C’était le jour de la marmotte la semaine dernière. Encore une fois, comme l’automne dernier, les élus municipaux ont tablé sur un engagement que le gouvernement, sciemment, a choisi de ne pas formuler explicitement. Selon les maires, Québec allait transmettre à l’Assemblée nationale le pouvoir de légiférer sur les conventions collectives, sur la base du rapport d’un mandataire choisi par le ministre des Affaires municipales. Le projet de loi du ministre Coiteux allait ramener vers les députés le pouvoir qui, laissé entre les mains des maires, aurait été vulnérable en cas d’attaque devant les tribunaux.
Or, nulle part dans le projet de loi 110 on ne mentionne cet ultime recours devant les élus provinciaux. Le pouvoir de décréter de l’Assemblée nationale n’est pas même évoqué dans les 60 articles.
L’Assemblée nationale est souveraine et, de tout temps, elle pouvait décréter les conditions de travail des villes. Le projet de loi 110 ne change rien à l’affaire. Pour la petite histoire, il faut savoir que Coiteux, ex-président du Conseil du trésor, a choisi de faire rédiger son projet de loi par son ancien ministère. Une rebuffade pour les Affaires municipales, et surtout un autre mauvais signal à la fonction publique, au moment où il est devenu clair que les sous-ministres sont passibles d’une exécution sommaire en cas de controverse.
Pour les experts, le projet de loi définit un corridor étroit menant à la nomination par le ministre d’un « mandataire », un spécialiste dans le domaine municipal ou en matière de relations de travail. Ce dernier, devant une impasse des discussions, soumettra son rapport confidentiel au ministre, fera une proposition sur ce que devrait, selon lui, être la future convention collective.

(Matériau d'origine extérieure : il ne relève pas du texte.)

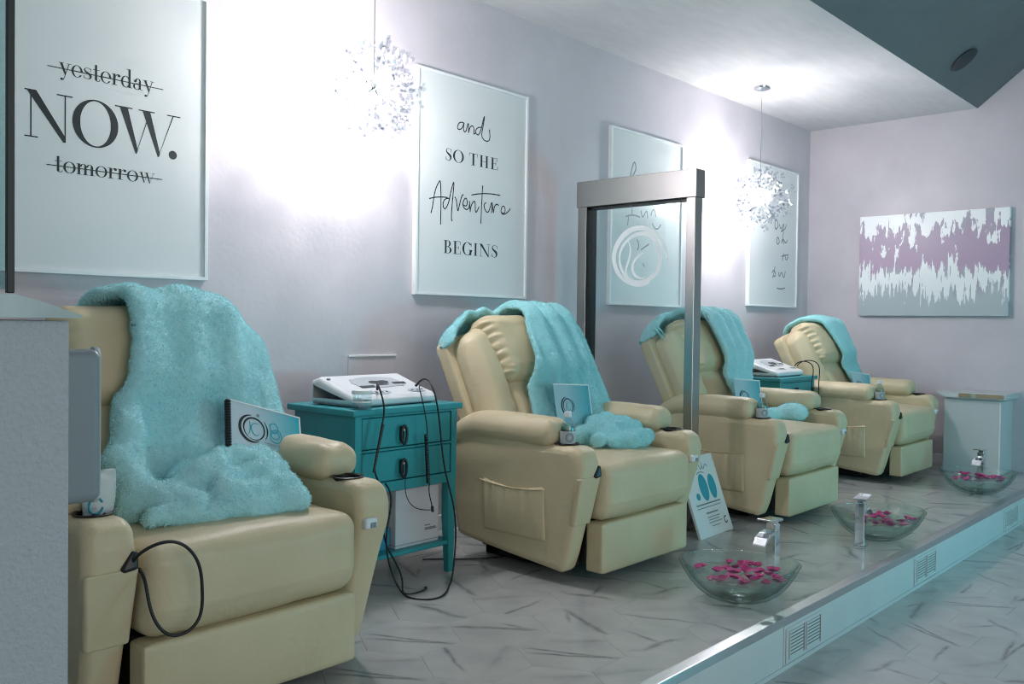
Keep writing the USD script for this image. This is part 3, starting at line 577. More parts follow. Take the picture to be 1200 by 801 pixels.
def b1(P, x, s, n, B):
    folds = lambda x, s, n: 0.012 * np.sin(x * 15 + 3.5 * s + 0.6) * np.clip(0.8 - s, 0, 1) * 1.2 + 0.007 * np.sin(x * 37 - s * 6) + 0.005 * np.sin(9 * s + 5 * x)
    D = drape(x, s, n, B, ([0, .18, .45, .62, .75], [-.22, -.17, -.08, -.06, -.13]), ([0, .3, .6], [.47, .48, .50]), -0.02, folds, 0.021, 0.034, rear=0.2)
    D = np.minimum(D, drape(x, s, n, B, ([0, .6, .7], [-.2, -.14, -.12]), ([0, .6], [0.3, 0.3]), 0.63, folds, 0.022, 0.038, rear=0.40))
    H = seg(P, (-.115, .56, .80), (-.185, .44, .64), .040, .050)
    H = smin(H, seg(P, (-.185, .44, .64), (-.205, .31, .545), .050, .058), .03)
    H = smin(H, seg(P, (-.205, .31, .545), (-.10, .20, .535), .055, .055), .03)
    H = smin(H, seg(P, (-.16, .26, .545), (.00, .26, .630), .054, .042), .025)
    H2 = ell(P, (.05, .33, .56), (.17, .16, .075))
    for a_, b_, r0 in (((-.02, .28, .615), (.03, .30, .638), .042), ((.06, .29, .620), (.10, .31, .640), .038), ((.13, .29, .628), (.175, .31, .640), .038), ((.17, .33, .615), (.235, .36, .60), .044), ((-.02, .225, .600), (.195, .245, .600), .036), ((-.03, .185, .570), (.08, .175, .562), .038), ((.06, .19, .565), (.195, .20, .560), .040), ((-.06, .165, .530), (.19, .155, .530), .038), ((-.22, .20, .525), (.18, .13, .520), .032)):
        H2 = smin(H2, seg(P, a_, b_, r0), .006)
    H = smin(H, H2, .010)
    H = smin(H, seg(P, (.05, .46, .54), (.22, .50, .54), .07), .04)
    H = H + 0.005 * np.sin(P[..., 0] * 36 + P[..., 2] * 30)
    S = smin(D, H, .03)
    return smax(S, 0.497 - P[..., 2], 0.008)
blanket('blanket', 0, 'large pale aqua plush blanket draped down the nearest recliner and heaped on its seat', M['fur2'], (-.34, .06, .46), (.56, 1.16, 1.20), .0095, b1, 0.0055, 1, strands=60000, hair=.0068)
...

C’est à partir de ce rapport que le ministre pourra soumettre un projet de loi à l’Assemblée nationale. Le passage obligé par une étape de médiation, puis par l’appréciation du mandataire, rendrait ce geste législatif moins susceptible d’être contesté en cour, estiment les hauts fonctionnaires.
Mais rien n’obligera le ministre ; ce sera une décision politique. M. Coiteux s’est dit prêt à le faire, mais les ministres passent… Qui sait si son successeur sera tenté de se retrouver avec des dizaines de syndiqués qui font un BBQ devant son domicile, comme c’est arrivé à la présidente de l’UMQ, Suzanne Roy, mairesse de Sainte-Julie.
Ce sera la loi si nécessaire, mais pas nécessairement la loi, pour paraphraser MacKenzie King au sujet de la conscription. Dans son point de presse, vendredi, Martin Coiteux insistait d’ailleurs sur cette latitude. « L’Assemblée nationale pourra légiférer sur les conditions de travail. Ainsi, le ministre des Affaires municipales et de l’Occupation du territoire pourra proposer aux parlementaires, dans certaines situations, sur la base du rapport du mandataire spécial, un projet de loi spécial qui déterminerait les conditions de travail ».
En cas d’urgence, l’une ou l’autre des parties pourrait demander l’intervention du médiateur, avec un argumentaire écrit. Après avoir consulté le ministre responsable de l’application du Code du travail, le ministre nommerait un mandataire spécial s’il estime que tous les moyens en vue de régler le différend ont été épuisés et qu’à la lumière des circonstances exceptionnelles, il existerait un risque sérieux au regard des services à rendre aux citoyens.
Encore là, l’intervention de l’Assemblée nationale est suggérée, mais pas explicitement prévue ; il n’y a pas de « droit positif » venant consolider cette intervention des élus de l’Assemblée nationale. Comme en septembre dernier, les maires n’avaient pas lu les petits caractères des engagements de Québec.